The last thing I would say would be to go back to the hallmarks of rhetoric and to think about ethos, pathos, and logos, which are the central pieces of persuasive communication. Ethos is about credibility. Has any response that I have to a character attack on me been a credible answer? It’s very easy to get caught in a lie on social media and so making sure that you present yourself credibly and have, if it’s available, credible evidence is useful. Pathos appealing to emotion and reminding people that you’re a human being is useful, too, and again, logically thinking about building arguments. And so, it’s a different scenario, but the building blocks of rhetoric, I think, help us understand how we can maneuver even in today’s media-saturated society.
WATCH: Effective communication is key to personal, professional growth
Q: You’ve spent time coaching others in speech and debate. What do you think is greatest value of strong debating skills?
A: I 100 percent credit, my participation in debate for getting me to where I am today.
By participating in debate, I learned to write and write quickly, I learned to do research, I learned to be a good public speaker. And it was from teaching debate that I learned that I love to debate, and then followed my way to the comm master’s and Ph.D. and ultimately to directing the digital communication program here at UBalt.
But fundamentally, I think the biggest skill that people can build in debate is learning to see both sides of an issue. I don’t mean, that personal conviction isn’t important, I don’t mean to suggest that there are, in fact, two sides to every issue, and I don’t mean to get into the both side-ism or relativism that I think sometimes creeps into our political discourse today. Your personal convictions are absolutely important, but debate forces you to listen to the other side. By doing that, we learn about the motivations, the values, the personal experiences that people have had that lead them to believe something different than you do.

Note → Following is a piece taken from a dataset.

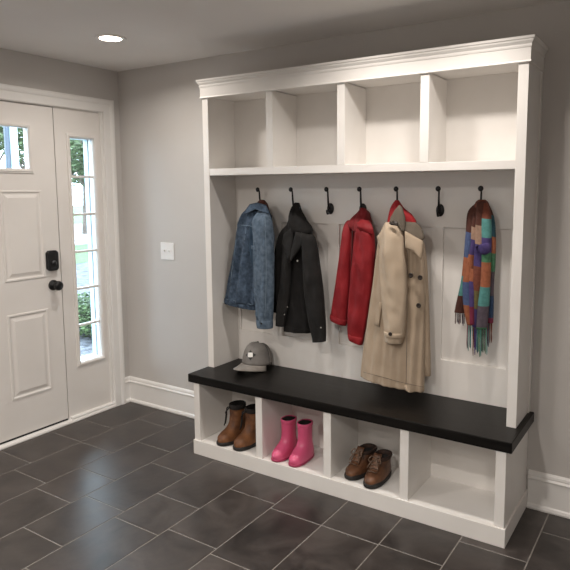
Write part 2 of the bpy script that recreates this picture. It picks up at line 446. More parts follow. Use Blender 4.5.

Fundamentally, I think, it seems sort of counterintuitive, because so many of us understand debate as like you’re taught to attack other people, and you are taught to think strategically and to question, but I think that also helps us do those things for our positions as well. To be able to subject our own beliefs to that same type of critical inquiry makes us better arguers, it makes us more empathetic people, and fundamentally, you know, it forces us to realize that the other side is human, even if we don’t agree with them. That, I think, is something that’s lacking in political discourse today, is the ability to actually treat the people that we’re talking to as people.
Q: When were you first introduced to debate?
A: My high school had a really competitive debate team. And so, a lot of sports and activities in high school, we would sort of pop around to the neighboring high schools go to debate tournaments. There’s also a national circuit of debate, and so if your school has resources, if your team is good and competitive, then you can travel around on the national circuit and meet people from other high schools.
I cannot, for the life of me, tell you what made me go to the debate club meeting my freshman year of high school. I was really shy in middle school. But for some reason, I showed up to the meeting, and it became the place where I spent the most of my time in high school. But I totally credit that for knowing that I wanted to study communication and then ultimately, learn more about strategic communication. None of that would have happened without debate. And it was just seeing a flyer on a wall. This is why I hope that all the flyers we put up at UBalt sway students to come to events and activities because it did it for me in high school, and I could not be more grateful.
What Charms Us
We end all our Charles Street Chats with the same question: What do you love most about Baltimore? Here’s Jennifer’s answer.
Even though I live in Washington, D.C., I love so many things about Baltimore. One of the main things I love is local coffee shops, restaurants. D.C. is so corporate sometimes. The second thing I will say is I love baseball and Oriole Park at Camden Yards is one of the best places in the country to watch a baseball game.